It is God who always takes the lowest place. In a world drunk on its own power, with tyrants and kings in the Middle East who enact violence against their own people, and Presidents and Governors and judges in our country where the dignity and preciousness of human life is in doubt or dispute, it is for us to rejoice in the majesty of the living God who takes flesh in the silence of a young girl's womb in a town far from the centers of the world's power, who makes himself fully present in the smallest piece of bread, and who kneels down, taking the form of a slave whose task is to wash your feet.
He did not call the great and powerful. He calls weak and inadequate men that he might be, in us, present, present to all men and women, and to act for them on his behalf. Pope Benedict call this God's bravery; he gives himself to human beings. He is conscious of our faults and our weaknesses, yet still considers men capable of acting and being present in his stead – this audacity of God is the "true grandeur concealed in the word 'priesthood'". That God thinks that we are capable of this; that in this way he calls men to his service and thus from within binds himself to his priests, and to his people.
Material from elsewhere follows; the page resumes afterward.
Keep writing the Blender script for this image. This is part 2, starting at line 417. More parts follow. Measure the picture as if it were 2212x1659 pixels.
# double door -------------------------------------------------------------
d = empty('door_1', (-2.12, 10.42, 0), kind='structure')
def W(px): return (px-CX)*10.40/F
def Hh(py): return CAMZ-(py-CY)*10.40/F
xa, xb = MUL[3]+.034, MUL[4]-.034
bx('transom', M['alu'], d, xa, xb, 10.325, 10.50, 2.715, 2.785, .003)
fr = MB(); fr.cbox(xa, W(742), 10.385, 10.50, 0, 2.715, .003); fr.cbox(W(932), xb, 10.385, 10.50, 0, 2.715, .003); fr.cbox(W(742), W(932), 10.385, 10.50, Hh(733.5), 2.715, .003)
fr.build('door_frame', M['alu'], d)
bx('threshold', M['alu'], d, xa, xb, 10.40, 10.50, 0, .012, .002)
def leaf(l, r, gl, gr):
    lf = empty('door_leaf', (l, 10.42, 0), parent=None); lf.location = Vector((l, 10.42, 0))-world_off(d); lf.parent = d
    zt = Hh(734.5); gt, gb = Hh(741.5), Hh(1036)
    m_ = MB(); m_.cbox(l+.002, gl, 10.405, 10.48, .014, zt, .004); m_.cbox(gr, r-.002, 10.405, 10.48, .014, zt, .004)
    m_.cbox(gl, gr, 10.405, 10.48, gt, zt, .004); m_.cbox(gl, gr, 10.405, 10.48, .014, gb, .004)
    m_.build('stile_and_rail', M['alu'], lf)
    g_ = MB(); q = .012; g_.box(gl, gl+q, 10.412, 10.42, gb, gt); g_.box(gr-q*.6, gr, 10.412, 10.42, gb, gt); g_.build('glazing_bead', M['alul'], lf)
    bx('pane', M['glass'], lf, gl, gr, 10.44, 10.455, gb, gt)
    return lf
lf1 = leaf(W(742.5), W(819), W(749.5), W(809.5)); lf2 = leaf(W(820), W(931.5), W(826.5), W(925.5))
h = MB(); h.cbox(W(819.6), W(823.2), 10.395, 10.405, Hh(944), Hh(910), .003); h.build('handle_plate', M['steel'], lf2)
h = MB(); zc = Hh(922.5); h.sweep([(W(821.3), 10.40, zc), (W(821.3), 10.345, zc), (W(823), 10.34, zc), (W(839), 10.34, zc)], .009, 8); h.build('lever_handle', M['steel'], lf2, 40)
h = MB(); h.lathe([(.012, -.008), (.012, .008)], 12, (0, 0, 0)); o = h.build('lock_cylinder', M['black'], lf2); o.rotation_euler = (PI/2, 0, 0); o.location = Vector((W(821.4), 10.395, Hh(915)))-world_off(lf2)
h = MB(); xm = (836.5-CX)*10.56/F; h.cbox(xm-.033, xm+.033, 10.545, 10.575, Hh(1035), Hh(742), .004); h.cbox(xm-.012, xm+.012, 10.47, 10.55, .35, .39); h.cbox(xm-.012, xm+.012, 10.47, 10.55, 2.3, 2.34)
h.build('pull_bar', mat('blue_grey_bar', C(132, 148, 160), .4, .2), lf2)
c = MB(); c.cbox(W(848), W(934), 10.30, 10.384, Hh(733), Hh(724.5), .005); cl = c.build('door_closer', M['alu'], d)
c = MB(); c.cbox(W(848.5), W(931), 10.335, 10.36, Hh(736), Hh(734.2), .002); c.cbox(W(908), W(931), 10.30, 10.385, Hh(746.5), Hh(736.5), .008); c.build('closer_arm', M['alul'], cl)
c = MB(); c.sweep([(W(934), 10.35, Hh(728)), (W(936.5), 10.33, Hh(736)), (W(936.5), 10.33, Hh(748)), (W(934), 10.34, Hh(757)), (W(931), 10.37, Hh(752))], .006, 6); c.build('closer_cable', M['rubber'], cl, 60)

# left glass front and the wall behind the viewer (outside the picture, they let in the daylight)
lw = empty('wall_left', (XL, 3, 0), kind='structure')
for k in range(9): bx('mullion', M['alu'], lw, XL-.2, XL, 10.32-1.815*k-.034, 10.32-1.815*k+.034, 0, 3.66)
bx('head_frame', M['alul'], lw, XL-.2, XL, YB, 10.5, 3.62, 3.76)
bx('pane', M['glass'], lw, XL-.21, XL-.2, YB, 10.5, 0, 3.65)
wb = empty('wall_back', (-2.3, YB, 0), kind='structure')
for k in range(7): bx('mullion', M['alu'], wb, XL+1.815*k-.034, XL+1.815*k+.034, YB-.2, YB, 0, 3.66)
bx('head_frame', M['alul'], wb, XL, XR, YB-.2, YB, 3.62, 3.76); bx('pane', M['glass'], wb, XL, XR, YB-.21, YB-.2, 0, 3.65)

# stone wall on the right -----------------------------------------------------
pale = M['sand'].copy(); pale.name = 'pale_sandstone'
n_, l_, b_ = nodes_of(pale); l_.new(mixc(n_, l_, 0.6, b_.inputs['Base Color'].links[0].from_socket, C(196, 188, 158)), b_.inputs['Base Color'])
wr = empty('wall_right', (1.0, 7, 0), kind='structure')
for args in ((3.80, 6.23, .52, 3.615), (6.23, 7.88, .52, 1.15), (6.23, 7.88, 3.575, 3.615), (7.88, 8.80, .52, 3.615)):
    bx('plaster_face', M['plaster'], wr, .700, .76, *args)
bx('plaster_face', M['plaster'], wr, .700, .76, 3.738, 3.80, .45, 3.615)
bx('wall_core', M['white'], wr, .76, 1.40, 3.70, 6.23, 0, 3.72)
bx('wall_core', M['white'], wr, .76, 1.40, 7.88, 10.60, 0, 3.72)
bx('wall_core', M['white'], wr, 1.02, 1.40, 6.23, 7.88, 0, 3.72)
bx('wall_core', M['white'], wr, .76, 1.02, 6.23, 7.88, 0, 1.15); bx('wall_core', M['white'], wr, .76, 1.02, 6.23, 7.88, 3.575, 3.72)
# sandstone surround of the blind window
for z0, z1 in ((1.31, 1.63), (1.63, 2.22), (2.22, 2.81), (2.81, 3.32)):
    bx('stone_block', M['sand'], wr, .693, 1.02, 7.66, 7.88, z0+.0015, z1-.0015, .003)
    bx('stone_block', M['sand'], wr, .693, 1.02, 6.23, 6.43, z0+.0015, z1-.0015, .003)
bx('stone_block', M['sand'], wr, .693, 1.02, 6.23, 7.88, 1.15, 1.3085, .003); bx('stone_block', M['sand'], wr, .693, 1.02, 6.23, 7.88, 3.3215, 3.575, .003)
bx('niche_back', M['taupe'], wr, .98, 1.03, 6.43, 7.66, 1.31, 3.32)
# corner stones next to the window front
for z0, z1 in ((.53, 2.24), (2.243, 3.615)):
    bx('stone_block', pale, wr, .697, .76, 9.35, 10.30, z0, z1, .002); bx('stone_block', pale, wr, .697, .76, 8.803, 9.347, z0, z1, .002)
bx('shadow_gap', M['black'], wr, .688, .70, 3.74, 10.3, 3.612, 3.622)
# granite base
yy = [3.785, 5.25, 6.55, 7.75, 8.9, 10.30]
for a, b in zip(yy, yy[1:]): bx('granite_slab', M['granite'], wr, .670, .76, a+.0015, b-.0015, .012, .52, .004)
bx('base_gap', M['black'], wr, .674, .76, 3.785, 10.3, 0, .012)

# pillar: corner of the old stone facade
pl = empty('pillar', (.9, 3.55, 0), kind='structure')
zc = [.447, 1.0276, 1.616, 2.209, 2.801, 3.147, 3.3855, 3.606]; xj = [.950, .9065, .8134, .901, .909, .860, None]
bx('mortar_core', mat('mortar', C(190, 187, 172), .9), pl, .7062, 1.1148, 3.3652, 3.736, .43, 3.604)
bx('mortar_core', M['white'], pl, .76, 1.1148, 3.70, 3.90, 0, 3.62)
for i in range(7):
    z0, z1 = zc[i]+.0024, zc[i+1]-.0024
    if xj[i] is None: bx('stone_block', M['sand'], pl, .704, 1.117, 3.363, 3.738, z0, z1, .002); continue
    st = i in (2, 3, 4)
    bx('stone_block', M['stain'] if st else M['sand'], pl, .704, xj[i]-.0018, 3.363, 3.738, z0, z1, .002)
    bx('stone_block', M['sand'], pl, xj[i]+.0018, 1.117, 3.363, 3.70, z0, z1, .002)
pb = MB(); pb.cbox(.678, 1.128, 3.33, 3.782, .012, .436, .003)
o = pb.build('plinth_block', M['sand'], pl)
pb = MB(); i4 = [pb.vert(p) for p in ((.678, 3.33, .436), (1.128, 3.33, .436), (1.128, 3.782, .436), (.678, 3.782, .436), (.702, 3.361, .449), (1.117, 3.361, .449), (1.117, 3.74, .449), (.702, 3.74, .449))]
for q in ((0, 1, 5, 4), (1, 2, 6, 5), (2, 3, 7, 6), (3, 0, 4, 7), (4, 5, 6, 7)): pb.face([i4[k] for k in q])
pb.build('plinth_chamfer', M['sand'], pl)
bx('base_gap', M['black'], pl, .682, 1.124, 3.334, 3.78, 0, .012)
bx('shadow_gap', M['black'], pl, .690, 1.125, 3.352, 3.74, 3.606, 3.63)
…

For me, this is my 29th year as a priest of Jesus Christ. And each year I have a greater appreciation of the magnitude of his gift. As that appreciation increases, so also increases the knowledge of my own unworthiness. But this also increases the conviction that our lives must be centered in him. There is no greater encounter than to know Christ Jesus, to spend time with him and learn from him. For St. Gaspar del Bufalo the glory of the priesthood was to apply the grace, to make present the gift of the life-giving precious blood, both in the mercy poured from his side in the sacrament of Confession, and the gift of his body and blood in the Most Holy Eucharist.
This is not a re-enactment, or a celebration of some past memory. We are not simply passing on a story. This is not merely a moral exhortation or an example of service; we are not encumbered by the limits of time and space: In the mystery of God's time, it is Jesus Christ himself who on this night washes your feet and breaks the bread. In the past year as my own family struggled with the mystery of life and death, on a human level it simply appeared as a brother and sister. But at one moment I was able to turn to Kathy and say, "Jesus is here. He has come to bring you home" as I was able to give her communion for the very last time and anoint her with the precious and sacred oil. And as she lifted her hand to make the sign of the cross, in her weakness the very presence of Jesus Christ was palpable.
This figure was a gift to us from St. Augustine: By ourselves we have no power to live, subject as we are to death and decay. In his majesty as God, he did not have in himself the power to die. So, we enter into the sacred mystery of a marvelous exchange. Though he was in the form of God, it was not equality with God that he exploited for our sake, but he humbled himself and took the form of a slave. In this marvelous exchange, he who did not have the power to die would die for us, so that we who did not have the power to live, might live in him.
How then can we fail to give honor and glory to his name? How then can we fail to raise our voices in adoration and praise? How then can we fail to treat this most wonderful sacrament with the greatest of reverence and respect?
So in these strange days, these holiest days of the year, we keep the feast. We attend to the sacred mysteries. We listen to his word and listen to him.
That may mean making some extra time for prayer, sitting quietly with the Lord in the Eucharist As Pope Benedict said during his visit to New York in 2008, we do not need to be "afraid of silence."
This is not any day. It is a day filled with silence. There is no blessing or dismissal. We have not finished. We have begun. On this night the tradition is for absolute silence. In the silence we can focus. We can listen. We can attend to his voice. Rest here in silence, adoring his presence.
Give your time to him. God is never outdone in generosity.
This is the night wrapped in wondrous mystery when Jesus gave us his most precious gifts. If we give him our attention in a special way during these holy days, he will give us everything we need; He will give us himself.